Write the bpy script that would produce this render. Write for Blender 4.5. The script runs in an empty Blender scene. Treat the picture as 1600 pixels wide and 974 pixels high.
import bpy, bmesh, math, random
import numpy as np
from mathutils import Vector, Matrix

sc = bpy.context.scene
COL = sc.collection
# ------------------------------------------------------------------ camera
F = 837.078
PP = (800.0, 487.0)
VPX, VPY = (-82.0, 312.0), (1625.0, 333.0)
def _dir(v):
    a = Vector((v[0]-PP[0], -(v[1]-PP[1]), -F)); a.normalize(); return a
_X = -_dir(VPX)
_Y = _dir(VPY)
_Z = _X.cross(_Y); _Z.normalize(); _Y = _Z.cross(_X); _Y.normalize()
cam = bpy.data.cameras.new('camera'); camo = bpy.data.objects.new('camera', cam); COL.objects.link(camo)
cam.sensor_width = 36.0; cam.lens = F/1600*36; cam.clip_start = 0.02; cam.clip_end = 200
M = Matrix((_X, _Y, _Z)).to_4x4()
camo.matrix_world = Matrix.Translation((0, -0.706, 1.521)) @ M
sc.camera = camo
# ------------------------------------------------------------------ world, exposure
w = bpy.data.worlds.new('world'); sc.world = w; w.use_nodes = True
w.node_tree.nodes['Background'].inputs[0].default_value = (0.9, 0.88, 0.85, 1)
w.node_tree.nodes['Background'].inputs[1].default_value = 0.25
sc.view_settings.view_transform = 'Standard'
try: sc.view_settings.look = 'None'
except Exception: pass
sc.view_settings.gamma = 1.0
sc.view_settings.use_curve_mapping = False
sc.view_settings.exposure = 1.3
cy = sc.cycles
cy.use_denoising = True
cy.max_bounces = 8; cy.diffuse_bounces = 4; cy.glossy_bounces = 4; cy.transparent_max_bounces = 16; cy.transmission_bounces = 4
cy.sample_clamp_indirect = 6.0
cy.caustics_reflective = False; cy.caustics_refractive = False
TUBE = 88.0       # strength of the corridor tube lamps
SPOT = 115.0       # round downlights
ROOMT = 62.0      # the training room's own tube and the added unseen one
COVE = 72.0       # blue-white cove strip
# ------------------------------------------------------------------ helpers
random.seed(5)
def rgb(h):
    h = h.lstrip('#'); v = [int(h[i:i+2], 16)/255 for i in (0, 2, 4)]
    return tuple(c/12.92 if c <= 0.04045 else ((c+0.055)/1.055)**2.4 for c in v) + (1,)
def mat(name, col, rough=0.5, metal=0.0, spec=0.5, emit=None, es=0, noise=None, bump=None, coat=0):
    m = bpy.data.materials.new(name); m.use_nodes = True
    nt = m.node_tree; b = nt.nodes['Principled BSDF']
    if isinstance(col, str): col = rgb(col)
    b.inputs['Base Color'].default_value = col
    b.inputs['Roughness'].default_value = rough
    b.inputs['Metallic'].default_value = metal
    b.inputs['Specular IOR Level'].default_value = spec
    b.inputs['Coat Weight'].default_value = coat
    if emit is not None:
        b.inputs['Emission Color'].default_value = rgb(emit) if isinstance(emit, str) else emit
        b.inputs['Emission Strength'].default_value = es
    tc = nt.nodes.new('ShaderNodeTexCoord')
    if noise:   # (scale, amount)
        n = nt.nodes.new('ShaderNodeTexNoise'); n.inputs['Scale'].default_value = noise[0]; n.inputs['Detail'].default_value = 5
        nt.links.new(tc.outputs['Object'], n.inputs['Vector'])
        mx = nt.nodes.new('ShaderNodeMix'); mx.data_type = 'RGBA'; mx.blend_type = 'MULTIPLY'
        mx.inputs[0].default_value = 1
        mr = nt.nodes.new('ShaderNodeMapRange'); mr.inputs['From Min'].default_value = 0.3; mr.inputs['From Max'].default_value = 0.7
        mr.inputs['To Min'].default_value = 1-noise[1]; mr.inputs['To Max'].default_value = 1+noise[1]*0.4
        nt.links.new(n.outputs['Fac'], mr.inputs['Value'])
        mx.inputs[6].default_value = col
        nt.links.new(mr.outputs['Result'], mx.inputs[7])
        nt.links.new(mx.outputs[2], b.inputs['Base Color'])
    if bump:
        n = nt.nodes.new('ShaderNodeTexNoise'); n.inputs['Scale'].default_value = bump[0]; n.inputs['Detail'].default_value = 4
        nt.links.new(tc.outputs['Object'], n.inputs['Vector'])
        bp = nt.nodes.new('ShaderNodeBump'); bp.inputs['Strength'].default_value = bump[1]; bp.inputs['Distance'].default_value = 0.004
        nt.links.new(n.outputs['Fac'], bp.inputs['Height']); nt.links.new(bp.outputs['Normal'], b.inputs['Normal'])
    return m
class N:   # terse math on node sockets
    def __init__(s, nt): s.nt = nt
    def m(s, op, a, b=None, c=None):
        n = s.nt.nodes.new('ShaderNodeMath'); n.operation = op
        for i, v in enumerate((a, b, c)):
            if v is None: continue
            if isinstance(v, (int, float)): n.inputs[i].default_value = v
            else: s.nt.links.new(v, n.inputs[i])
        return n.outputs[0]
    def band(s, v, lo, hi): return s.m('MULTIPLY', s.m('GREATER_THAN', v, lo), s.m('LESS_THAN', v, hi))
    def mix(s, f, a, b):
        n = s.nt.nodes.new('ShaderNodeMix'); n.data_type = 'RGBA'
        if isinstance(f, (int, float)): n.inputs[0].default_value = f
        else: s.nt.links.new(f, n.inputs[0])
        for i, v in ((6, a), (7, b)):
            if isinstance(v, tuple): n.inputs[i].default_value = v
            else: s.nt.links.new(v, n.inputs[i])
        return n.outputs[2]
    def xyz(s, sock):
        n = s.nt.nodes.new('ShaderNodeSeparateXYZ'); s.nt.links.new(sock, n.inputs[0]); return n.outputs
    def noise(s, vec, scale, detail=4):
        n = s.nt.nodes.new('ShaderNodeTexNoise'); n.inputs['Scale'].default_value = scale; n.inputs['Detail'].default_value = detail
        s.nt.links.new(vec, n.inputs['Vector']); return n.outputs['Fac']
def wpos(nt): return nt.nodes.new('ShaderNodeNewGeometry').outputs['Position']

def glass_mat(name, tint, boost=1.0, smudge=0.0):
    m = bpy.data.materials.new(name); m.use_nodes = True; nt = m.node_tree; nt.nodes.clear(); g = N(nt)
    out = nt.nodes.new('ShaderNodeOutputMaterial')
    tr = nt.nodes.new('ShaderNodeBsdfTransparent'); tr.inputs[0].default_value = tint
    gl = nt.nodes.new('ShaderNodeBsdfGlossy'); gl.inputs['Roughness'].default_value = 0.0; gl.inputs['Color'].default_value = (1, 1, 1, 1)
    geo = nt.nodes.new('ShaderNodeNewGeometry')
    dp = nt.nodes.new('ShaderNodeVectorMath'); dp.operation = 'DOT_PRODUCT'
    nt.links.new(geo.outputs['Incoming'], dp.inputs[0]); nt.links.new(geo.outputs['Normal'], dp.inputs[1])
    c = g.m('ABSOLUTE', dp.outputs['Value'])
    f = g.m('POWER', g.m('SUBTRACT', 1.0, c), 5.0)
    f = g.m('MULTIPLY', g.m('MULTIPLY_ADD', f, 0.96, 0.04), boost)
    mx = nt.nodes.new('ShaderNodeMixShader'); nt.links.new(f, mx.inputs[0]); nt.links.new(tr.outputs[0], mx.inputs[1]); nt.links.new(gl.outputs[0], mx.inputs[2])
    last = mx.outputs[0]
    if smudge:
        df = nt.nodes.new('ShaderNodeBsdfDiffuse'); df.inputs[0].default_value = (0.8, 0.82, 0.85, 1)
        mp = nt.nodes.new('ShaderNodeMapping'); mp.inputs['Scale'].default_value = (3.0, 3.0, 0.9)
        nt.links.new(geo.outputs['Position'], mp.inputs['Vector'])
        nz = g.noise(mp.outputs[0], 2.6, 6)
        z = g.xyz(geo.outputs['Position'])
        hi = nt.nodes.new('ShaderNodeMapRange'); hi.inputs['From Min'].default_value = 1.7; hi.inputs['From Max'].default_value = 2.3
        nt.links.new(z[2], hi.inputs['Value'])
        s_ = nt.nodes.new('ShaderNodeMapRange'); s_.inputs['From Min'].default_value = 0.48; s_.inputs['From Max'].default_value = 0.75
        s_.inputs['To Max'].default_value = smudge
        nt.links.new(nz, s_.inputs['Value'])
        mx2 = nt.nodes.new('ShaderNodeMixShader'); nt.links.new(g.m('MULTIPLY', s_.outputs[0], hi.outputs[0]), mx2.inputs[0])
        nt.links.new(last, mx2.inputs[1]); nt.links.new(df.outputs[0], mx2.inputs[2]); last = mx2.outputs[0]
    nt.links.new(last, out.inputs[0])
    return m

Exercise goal
Reproduce only the lines from the top of the material through the one bearing "from mathutils import Vector, Matrix", each exactly as it stands.

Exercise solution
Write the bpy script that would produce this render. Write for Blender 4.5. The script runs in an empty Blender scene. Treat the picture as 1600 pixels wide and 974 pixels high.
import bpy, bmesh, math, random
import numpy as np
from mathutils import Vector, Matrix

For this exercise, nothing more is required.